Written request:
For the data below, work out how many lines contain the word "follow" and supply only that number.

Given data:

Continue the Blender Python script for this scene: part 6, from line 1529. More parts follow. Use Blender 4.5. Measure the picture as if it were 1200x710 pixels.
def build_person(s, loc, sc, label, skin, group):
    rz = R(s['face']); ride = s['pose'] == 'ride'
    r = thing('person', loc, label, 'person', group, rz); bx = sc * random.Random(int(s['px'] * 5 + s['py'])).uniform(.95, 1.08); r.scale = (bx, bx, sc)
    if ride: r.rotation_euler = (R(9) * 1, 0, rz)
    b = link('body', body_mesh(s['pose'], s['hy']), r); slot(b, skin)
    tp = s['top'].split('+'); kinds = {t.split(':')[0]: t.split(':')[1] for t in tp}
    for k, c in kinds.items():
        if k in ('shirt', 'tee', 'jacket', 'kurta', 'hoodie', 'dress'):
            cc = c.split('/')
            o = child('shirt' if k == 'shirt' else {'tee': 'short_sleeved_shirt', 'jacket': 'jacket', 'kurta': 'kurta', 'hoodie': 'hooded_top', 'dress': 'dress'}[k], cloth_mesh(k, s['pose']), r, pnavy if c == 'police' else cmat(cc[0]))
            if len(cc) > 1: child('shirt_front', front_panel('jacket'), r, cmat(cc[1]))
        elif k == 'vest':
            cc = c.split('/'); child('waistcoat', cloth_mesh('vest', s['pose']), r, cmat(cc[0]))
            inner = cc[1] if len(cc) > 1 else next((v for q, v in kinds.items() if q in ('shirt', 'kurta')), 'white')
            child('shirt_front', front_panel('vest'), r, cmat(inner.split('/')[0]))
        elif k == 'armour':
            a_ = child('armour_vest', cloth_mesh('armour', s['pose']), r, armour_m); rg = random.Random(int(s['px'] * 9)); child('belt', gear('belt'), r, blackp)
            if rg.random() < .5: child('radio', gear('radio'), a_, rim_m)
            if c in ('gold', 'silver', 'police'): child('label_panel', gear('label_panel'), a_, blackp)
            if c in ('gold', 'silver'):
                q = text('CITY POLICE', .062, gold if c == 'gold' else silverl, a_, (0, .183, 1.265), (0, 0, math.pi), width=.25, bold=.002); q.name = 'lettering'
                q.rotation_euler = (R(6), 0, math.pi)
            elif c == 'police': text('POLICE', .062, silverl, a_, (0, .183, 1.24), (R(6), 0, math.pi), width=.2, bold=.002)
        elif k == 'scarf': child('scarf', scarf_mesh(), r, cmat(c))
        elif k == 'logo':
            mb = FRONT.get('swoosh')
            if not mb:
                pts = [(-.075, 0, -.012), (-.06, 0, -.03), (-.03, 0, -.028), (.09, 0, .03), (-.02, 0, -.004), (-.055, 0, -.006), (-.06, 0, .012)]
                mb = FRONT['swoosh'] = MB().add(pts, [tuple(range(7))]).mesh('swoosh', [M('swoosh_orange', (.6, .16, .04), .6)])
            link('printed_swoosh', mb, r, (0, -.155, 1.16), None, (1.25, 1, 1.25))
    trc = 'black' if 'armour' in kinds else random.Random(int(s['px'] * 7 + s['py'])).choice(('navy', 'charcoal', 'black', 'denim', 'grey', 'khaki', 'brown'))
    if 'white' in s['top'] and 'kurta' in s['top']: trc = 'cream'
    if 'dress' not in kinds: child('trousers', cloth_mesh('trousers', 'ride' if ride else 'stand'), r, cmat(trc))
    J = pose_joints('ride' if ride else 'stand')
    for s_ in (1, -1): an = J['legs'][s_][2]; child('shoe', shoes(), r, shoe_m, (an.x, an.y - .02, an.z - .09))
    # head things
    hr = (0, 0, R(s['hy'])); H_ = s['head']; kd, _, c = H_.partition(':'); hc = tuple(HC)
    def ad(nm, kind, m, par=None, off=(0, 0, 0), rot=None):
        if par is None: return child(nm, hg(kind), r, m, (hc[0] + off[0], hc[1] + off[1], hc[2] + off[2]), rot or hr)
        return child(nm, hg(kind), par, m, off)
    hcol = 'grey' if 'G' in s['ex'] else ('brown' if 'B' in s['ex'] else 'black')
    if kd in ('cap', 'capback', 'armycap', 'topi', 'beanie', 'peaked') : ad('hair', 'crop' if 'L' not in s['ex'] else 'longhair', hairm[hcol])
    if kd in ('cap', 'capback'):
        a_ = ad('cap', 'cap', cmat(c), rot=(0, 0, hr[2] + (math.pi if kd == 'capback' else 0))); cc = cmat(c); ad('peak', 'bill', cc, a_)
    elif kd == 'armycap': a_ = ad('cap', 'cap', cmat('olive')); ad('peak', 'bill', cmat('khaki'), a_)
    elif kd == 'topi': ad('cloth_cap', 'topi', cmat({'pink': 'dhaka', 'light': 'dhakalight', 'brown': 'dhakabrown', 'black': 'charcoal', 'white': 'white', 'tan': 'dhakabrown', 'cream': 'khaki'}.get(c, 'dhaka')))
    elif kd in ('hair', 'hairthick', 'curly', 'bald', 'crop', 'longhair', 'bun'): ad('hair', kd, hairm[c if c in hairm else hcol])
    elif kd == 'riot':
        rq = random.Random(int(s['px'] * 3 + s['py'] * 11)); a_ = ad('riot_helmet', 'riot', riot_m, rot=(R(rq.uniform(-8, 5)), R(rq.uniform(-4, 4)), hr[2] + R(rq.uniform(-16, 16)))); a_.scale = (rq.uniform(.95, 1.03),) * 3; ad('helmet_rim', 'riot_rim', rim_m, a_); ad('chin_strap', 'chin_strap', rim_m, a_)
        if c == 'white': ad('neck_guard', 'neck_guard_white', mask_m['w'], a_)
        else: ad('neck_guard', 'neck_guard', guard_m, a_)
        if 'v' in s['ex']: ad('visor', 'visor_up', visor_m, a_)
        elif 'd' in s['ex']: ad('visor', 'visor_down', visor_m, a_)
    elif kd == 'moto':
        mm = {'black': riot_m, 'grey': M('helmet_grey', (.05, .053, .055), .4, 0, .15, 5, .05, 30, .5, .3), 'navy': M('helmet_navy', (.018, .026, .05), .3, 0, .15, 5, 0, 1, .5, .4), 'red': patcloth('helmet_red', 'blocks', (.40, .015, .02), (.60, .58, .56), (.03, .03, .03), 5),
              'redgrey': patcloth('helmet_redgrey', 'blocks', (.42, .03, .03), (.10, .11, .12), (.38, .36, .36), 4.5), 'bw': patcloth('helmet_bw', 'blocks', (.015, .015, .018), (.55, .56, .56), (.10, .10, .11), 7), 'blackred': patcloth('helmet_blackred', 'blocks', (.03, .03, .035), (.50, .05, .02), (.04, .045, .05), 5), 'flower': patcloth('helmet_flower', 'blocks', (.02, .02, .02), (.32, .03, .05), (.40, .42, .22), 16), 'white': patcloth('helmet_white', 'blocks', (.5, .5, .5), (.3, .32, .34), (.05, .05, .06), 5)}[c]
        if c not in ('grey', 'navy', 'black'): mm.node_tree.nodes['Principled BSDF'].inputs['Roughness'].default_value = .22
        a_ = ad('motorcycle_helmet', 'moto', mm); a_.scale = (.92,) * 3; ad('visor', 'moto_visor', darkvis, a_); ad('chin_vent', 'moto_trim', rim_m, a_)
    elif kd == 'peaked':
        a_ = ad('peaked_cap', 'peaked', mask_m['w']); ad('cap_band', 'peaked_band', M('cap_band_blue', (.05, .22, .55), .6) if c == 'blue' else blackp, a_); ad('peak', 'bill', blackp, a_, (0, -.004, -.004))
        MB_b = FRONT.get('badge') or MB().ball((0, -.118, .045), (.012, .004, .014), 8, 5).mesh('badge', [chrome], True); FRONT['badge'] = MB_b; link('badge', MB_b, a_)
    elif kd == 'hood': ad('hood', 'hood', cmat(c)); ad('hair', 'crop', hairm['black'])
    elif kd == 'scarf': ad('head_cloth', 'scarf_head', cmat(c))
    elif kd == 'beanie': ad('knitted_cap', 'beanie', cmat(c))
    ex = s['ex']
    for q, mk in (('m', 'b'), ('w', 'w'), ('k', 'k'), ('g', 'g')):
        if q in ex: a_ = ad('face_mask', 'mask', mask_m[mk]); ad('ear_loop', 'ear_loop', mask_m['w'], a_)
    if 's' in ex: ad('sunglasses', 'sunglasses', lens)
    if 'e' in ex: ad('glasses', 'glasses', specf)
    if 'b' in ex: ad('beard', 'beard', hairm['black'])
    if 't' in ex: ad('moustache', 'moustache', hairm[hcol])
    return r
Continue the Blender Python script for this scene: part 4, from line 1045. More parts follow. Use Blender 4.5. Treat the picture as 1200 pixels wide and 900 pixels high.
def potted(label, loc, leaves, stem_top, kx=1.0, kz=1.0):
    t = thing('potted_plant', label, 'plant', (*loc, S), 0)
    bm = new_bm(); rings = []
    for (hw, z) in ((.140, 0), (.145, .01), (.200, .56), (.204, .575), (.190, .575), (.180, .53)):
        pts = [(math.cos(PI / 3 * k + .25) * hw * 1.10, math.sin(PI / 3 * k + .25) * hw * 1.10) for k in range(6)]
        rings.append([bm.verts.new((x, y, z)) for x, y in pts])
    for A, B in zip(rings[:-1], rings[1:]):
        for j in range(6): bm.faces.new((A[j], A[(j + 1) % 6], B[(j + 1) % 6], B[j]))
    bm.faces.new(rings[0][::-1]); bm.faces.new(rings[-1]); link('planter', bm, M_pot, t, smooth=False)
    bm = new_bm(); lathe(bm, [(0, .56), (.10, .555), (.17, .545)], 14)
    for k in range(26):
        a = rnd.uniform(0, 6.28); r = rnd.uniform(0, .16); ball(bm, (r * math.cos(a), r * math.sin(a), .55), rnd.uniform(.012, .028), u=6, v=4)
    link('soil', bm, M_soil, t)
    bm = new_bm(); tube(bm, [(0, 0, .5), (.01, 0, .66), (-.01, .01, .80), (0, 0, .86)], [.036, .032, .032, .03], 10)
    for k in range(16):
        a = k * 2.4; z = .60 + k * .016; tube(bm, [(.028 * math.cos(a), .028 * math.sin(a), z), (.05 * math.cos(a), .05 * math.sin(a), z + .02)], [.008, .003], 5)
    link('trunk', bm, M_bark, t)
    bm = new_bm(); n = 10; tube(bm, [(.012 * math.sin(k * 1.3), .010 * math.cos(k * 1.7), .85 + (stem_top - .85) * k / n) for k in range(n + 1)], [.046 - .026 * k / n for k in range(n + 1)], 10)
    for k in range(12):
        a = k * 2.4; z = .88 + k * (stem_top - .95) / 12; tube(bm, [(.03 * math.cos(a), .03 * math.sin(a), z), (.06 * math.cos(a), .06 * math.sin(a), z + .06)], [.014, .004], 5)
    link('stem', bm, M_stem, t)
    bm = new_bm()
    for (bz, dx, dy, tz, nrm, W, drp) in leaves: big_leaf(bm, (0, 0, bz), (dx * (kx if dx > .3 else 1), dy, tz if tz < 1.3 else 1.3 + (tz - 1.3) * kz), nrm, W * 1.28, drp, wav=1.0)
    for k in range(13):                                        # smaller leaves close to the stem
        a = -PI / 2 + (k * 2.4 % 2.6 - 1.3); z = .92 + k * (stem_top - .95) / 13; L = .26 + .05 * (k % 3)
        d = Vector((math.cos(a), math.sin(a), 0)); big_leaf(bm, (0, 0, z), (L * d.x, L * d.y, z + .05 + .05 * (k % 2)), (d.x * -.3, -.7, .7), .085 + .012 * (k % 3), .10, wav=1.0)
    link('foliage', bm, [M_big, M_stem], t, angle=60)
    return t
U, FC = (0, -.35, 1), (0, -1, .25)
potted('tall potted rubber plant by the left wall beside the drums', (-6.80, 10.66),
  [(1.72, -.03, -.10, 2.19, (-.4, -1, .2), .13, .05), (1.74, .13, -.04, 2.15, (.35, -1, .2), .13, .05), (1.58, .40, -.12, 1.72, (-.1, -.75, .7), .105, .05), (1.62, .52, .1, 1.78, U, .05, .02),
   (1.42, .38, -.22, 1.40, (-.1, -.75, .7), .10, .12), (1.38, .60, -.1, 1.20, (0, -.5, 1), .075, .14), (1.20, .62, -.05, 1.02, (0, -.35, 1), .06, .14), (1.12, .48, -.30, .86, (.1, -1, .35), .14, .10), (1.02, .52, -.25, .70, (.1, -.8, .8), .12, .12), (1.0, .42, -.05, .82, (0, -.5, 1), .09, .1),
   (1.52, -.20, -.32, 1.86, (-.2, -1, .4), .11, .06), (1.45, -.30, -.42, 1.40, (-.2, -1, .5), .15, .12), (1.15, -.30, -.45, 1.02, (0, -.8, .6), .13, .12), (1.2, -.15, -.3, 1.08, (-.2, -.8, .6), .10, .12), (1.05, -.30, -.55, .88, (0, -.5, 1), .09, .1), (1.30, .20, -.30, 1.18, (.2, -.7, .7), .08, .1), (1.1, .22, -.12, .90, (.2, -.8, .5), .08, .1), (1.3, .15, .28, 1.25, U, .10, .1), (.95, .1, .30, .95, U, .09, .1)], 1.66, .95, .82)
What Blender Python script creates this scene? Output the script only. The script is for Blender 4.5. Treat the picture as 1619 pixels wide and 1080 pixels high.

Finished exercise:
2